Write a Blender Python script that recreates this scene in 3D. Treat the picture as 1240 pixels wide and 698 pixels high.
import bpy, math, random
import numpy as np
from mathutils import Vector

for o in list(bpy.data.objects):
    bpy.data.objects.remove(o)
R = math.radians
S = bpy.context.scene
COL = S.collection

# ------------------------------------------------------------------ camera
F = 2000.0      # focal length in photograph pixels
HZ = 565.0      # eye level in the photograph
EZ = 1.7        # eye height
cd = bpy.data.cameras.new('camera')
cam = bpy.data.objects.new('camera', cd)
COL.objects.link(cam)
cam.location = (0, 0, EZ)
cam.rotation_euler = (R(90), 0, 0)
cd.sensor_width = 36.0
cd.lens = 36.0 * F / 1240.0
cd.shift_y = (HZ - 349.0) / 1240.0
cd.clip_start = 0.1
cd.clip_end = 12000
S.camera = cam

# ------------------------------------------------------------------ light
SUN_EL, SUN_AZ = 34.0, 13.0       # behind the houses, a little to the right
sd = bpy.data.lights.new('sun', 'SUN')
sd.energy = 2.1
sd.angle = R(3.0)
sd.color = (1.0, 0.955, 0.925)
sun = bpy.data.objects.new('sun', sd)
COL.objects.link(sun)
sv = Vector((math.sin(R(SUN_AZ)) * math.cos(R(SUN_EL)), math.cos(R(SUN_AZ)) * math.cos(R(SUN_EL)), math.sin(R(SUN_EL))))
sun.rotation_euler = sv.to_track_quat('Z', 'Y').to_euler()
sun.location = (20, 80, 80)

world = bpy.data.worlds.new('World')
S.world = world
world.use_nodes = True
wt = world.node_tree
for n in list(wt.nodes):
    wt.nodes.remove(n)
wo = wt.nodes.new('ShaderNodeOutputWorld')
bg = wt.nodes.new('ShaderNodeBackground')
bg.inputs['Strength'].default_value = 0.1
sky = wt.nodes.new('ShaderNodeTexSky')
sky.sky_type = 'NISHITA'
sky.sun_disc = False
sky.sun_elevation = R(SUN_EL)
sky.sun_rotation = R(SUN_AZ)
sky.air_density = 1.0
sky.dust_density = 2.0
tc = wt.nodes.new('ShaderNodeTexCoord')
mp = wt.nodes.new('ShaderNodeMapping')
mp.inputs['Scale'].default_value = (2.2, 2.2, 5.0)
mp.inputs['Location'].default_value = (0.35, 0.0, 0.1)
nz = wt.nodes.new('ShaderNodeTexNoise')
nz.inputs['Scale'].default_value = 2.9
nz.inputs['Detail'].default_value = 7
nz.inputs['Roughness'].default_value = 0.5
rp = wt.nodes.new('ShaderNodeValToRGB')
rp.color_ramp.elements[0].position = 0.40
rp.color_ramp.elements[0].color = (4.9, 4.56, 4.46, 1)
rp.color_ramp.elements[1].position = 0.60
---
Task>
Copy out the whole listing, exactly as written.

Response>
Write a Blender Python script that recreates this scene in 3D. Treat the picture as 1240 pixels wide and 698 pixels high.
import bpy, math, random
import numpy as np
from mathutils import Vector

for o in list(bpy.data.objects):
    bpy.data.objects.remove(o)
R = math.radians
S = bpy.context.scene
COL = S.collection

# ------------------------------------------------------------------ camera
F = 2000.0      # focal length in photograph pixels
HZ = 565.0      # eye level in the photograph
EZ = 1.7        # eye height
cd = bpy.data.cameras.new('camera')
cam = bpy.data.objects.new('camera', cd)
COL.objects.link(cam)
cam.location = (0, 0, EZ)
cam.rotation_euler = (R(90), 0, 0)
cd.sensor_width = 36.0
cd.lens = 36.0 * F / 1240.0
cd.shift_y = (HZ - 349.0) / 1240.0
cd.clip_start = 0.1
cd.clip_end = 12000
S.camera = cam

# ------------------------------------------------------------------ light
SUN_EL, SUN_AZ = 34.0, 13.0       # behind the houses, a little to the right
sd = bpy.data.lights.new('sun', 'SUN')
sd.energy = 2.1
sd.angle = R(3.0)
sd.color = (1.0, 0.955, 0.925)
sun = bpy.data.objects.new('sun', sd)
COL.objects.link(sun)
sv = Vector((math.sin(R(SUN_AZ)) * math.cos(R(SUN_EL)), math.cos(R(SUN_AZ)) * math.cos(R(SUN_EL)), math.sin(R(SUN_EL))))
sun.rotation_euler = sv.to_track_quat('Z', 'Y').to_euler()
sun.location = (20, 80, 80)

world = bpy.data.worlds.new('World')
S.world = world
world.use_nodes = True
wt = world.node_tree
for n in list(wt.nodes):
    wt.nodes.remove(n)
wo = wt.nodes.new('ShaderNodeOutputWorld')
bg = wt.nodes.new('ShaderNodeBackground')
bg.inputs['Strength'].default_value = 0.1
sky = wt.nodes.new('ShaderNodeTexSky')
sky.sky_type = 'NISHITA'
sky.sun_disc = False
sky.sun_elevation = R(SUN_EL)
sky.sun_rotation = R(SUN_AZ)
sky.air_density = 1.0
sky.dust_density = 2.0
tc = wt.nodes.new('ShaderNodeTexCoord')
mp = wt.nodes.new('ShaderNodeMapping')
mp.inputs['Scale'].default_value = (2.2, 2.2, 5.0)
mp.inputs['Location'].default_value = (0.35, 0.0, 0.1)
nz = wt.nodes.new('ShaderNodeTexNoise')
nz.inputs['Scale'].default_value = 2.9
nz.inputs['Detail'].default_value = 7
nz.inputs['Roughness'].default_value = 0.5
rp = wt.nodes.new('ShaderNodeValToRGB')
rp.color_ramp.elements[0].position = 0.40
rp.color_ramp.elements[0].color = (4.9, 4.56, 4.46, 1)
rp.color_ramp.elements[1].position = 0.60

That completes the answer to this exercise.